Little known fact: The Arkansas Archeological Survey logo is taken from an engraved stone bowl recovered from Columbia County–about eight miles south of Magnolia.
In 1973, Mr. Rodney Dyson found a few fragments of an engraved bowl on a small site called King’s Creek (3CO36) south of town. Dr. Schambach returned to the site with Dyson and some volunteers (MacRae Blackwell, Bev and Sam Watkins, and Cynthia Weber) and sifted the plow zone in the immediate vicinity of the initial surface finds. They subsequently discovered about 2/3 of the bowl in pieces. The bowl (reassembled by Rodney Dyson) is 8 to 10 cm high and has oral diameters of 24 cm on its long axis and 18 cm on the short axis; the wall thickness varies from 3 mm to 13 mm at the thickest. It is carved about of steatite–a soft stone used to make bowls in the Poverty Point period (2000 B.C. to 600 B.C). We do find stone bowls in this period, but decorated ones are rare, which makes it some of the earliest artwork in the eastern US.
Louis Gregoire, then an artist with the Arkansas Archeological Survey, made careful measurements and rendered the design long used as the Survey’s logo.
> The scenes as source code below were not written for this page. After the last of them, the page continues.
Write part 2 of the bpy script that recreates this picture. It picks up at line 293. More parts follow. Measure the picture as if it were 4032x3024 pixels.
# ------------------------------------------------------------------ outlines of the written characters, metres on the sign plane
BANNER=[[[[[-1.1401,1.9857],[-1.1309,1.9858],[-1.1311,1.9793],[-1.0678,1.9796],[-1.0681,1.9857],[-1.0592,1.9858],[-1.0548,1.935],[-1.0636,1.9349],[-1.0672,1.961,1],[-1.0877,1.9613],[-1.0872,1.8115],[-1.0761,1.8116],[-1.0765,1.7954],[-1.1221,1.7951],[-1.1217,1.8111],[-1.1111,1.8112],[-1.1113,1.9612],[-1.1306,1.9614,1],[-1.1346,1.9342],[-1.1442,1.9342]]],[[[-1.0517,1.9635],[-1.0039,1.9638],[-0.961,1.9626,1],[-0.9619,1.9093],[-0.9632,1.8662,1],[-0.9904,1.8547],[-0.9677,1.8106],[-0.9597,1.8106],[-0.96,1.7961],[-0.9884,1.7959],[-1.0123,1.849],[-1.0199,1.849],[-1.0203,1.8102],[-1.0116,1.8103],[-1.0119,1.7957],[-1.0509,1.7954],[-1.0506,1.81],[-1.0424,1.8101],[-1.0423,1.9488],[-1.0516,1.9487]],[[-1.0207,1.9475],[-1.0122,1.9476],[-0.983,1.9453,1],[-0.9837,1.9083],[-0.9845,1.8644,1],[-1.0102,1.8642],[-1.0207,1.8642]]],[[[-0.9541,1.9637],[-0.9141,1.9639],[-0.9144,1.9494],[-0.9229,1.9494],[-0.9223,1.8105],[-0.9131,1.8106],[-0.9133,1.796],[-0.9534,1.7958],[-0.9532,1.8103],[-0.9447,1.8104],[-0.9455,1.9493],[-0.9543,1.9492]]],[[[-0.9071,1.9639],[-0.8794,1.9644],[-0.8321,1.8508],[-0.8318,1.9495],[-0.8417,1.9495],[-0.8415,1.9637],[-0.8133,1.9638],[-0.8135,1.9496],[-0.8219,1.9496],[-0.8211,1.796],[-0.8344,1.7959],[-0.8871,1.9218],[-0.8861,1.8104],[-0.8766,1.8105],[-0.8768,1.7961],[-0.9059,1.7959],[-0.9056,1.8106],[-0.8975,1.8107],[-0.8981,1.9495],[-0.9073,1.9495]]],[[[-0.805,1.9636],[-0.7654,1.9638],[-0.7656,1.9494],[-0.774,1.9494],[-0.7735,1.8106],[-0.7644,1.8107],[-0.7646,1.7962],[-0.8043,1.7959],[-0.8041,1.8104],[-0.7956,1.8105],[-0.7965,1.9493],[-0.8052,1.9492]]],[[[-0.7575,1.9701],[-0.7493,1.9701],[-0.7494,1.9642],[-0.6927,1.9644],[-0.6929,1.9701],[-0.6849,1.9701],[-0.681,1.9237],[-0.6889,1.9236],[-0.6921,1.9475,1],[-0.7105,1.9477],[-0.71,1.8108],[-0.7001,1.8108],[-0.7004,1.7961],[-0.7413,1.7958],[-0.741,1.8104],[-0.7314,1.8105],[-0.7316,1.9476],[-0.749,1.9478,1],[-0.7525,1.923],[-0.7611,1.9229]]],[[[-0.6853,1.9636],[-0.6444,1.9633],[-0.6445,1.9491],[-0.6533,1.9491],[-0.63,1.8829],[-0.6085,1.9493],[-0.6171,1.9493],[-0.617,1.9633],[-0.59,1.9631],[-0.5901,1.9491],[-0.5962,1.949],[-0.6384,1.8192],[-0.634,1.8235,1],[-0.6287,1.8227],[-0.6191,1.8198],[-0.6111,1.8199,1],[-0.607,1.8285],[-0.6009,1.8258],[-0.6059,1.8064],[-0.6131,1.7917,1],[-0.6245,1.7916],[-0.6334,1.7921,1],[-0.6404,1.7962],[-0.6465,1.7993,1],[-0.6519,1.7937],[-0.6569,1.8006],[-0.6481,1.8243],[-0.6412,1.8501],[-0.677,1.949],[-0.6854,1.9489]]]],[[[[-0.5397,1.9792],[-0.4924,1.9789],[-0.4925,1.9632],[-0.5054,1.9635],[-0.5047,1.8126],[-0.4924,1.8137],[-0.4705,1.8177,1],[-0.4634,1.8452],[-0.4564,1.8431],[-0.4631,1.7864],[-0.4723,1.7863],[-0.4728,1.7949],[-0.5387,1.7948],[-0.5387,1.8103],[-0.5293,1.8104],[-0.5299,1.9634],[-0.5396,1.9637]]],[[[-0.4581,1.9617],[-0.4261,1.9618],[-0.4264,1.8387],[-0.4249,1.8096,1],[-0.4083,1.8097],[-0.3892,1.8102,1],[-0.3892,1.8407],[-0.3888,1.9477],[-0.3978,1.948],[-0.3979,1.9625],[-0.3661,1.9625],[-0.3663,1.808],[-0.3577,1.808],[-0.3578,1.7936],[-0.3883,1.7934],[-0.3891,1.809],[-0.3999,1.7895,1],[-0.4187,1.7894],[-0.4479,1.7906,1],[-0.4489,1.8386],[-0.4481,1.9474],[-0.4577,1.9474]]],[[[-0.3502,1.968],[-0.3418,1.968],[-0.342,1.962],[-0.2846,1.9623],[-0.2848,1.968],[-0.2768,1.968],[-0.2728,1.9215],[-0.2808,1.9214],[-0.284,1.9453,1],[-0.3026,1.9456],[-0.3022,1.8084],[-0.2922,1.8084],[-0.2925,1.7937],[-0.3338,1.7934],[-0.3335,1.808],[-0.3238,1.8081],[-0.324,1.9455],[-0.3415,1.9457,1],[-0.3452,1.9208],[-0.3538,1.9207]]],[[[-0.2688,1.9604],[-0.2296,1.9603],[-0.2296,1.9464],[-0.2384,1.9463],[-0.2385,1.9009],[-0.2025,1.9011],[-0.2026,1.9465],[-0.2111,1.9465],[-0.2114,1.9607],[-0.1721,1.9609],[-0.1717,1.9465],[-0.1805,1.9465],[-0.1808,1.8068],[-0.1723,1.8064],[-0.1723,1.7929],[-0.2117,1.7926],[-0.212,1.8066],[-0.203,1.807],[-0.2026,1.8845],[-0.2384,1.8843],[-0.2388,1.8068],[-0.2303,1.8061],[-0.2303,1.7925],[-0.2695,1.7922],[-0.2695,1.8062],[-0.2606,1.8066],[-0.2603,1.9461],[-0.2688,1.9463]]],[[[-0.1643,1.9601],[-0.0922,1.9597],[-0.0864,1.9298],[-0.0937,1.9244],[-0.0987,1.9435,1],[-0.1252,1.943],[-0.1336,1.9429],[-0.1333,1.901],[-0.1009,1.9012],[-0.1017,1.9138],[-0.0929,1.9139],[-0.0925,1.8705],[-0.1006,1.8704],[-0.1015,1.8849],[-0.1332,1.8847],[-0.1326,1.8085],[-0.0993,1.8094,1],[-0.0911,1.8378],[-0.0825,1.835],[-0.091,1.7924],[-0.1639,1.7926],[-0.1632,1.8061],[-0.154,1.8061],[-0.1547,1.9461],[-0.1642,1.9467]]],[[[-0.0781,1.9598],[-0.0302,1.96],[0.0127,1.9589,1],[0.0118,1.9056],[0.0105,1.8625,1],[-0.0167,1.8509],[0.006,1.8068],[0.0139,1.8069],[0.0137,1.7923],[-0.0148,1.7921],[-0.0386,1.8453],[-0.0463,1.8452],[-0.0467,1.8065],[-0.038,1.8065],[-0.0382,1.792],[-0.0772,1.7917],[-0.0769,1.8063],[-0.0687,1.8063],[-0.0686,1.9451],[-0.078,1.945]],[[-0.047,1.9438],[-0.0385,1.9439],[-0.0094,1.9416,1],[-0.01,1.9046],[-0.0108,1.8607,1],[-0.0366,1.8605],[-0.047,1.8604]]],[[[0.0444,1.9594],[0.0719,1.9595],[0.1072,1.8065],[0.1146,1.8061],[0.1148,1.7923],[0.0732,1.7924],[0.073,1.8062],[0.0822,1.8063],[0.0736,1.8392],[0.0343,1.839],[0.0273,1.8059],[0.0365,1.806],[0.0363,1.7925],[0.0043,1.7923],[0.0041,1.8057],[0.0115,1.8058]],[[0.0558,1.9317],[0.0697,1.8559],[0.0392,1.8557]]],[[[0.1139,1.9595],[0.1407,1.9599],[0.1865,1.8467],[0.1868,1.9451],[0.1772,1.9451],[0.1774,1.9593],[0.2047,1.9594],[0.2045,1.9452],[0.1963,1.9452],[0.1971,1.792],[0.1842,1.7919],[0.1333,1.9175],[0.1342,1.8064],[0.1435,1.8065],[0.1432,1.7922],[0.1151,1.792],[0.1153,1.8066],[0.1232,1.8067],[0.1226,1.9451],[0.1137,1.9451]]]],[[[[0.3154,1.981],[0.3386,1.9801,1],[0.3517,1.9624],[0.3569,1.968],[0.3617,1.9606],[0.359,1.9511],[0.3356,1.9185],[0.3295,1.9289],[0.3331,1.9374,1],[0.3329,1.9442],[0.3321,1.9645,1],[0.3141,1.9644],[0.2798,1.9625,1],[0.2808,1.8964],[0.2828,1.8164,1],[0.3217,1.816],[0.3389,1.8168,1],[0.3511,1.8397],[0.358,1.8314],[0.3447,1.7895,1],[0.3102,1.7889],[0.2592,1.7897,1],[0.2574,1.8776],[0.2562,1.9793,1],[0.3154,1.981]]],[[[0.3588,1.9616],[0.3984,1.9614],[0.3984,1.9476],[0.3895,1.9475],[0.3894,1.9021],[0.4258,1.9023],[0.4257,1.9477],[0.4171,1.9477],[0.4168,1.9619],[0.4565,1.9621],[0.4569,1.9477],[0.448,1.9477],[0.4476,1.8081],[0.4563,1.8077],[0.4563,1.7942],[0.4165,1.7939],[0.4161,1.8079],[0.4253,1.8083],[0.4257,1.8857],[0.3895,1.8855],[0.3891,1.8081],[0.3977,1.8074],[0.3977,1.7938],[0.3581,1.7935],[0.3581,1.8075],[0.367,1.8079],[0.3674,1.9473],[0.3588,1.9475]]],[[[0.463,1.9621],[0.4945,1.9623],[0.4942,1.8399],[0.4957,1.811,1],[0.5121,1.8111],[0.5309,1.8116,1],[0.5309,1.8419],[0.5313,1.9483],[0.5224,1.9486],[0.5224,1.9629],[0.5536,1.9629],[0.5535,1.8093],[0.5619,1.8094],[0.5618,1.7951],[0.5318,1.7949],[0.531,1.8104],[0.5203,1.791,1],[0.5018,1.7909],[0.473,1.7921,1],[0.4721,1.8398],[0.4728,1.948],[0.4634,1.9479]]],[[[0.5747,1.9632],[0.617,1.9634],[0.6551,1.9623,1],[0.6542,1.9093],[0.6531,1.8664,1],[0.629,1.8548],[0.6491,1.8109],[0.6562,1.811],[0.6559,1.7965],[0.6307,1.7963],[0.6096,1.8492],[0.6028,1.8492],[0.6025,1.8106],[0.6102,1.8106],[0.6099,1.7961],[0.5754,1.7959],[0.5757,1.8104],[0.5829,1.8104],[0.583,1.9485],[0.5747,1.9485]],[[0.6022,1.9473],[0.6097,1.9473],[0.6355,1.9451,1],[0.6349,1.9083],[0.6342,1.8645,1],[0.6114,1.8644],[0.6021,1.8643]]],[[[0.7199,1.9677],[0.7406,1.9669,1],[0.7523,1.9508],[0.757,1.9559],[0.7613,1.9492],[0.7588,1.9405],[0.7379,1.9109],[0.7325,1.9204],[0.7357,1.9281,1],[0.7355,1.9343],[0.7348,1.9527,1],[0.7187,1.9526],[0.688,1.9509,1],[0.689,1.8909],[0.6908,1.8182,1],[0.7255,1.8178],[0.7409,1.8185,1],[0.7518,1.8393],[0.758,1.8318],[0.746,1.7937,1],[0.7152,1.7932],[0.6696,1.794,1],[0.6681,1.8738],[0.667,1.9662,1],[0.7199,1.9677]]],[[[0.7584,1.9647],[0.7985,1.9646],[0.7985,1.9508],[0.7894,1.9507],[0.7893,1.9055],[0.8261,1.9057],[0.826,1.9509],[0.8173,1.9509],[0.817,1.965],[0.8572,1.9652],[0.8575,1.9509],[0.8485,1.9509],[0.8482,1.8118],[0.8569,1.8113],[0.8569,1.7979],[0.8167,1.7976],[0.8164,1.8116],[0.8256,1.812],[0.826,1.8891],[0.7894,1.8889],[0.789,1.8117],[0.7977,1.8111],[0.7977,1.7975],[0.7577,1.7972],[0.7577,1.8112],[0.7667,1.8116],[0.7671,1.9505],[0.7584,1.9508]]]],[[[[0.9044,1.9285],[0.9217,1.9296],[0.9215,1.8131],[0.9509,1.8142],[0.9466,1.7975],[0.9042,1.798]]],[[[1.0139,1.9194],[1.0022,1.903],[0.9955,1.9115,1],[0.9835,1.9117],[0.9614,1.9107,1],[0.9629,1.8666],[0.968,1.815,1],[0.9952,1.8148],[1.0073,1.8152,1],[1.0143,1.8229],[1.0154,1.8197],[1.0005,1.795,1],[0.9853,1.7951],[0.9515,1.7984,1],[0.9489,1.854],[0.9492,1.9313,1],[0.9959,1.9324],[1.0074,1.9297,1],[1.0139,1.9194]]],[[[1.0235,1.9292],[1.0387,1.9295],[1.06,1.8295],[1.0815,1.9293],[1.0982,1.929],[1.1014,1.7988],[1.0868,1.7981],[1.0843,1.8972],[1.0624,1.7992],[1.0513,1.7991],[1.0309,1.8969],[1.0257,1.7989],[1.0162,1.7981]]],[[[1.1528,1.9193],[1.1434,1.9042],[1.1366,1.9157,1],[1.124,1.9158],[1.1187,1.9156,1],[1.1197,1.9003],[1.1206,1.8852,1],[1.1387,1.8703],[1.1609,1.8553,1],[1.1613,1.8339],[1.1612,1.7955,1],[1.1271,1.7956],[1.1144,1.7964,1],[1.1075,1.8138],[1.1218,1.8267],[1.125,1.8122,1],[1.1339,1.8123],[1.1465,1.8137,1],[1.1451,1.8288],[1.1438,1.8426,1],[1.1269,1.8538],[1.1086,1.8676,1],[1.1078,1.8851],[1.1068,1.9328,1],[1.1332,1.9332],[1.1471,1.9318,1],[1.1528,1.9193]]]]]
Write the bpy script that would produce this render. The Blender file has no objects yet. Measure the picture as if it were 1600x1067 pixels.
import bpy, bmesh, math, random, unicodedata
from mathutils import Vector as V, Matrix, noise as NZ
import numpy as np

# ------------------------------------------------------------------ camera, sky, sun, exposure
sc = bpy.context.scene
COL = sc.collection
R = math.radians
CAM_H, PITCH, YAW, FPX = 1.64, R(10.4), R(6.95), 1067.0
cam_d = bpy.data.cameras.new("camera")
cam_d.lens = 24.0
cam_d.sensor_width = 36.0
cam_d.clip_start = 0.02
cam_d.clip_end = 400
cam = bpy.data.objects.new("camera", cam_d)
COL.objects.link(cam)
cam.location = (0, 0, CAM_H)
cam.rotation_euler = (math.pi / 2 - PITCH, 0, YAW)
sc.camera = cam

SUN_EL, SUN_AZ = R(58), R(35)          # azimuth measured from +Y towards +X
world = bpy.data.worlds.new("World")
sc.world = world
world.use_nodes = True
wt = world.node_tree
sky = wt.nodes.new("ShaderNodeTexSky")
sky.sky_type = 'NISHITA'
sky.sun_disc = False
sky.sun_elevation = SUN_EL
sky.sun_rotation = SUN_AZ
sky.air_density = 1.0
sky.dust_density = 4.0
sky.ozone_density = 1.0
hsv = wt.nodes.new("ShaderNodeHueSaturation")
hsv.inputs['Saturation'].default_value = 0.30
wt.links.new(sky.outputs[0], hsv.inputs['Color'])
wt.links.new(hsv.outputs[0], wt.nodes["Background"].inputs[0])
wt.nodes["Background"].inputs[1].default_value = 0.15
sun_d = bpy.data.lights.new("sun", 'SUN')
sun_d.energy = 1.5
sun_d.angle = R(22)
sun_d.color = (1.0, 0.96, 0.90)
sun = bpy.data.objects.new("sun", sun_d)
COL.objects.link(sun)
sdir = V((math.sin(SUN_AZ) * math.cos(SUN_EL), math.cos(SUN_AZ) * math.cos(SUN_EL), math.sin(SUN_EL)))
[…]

The outstanding stylistic trait of the design is that it is composed of a single continuous line. The entire design can be traced without hitting a break in the line, backtracking or going over the same segment twice. This single line technique seems to be a basic one in the later woodland cultures. For instance, Marksville art as it is expressed in the recursive bird designs on Marksville pottery and, further afield, it occurs on Hopewellian pottery and on the famous Adena tablets.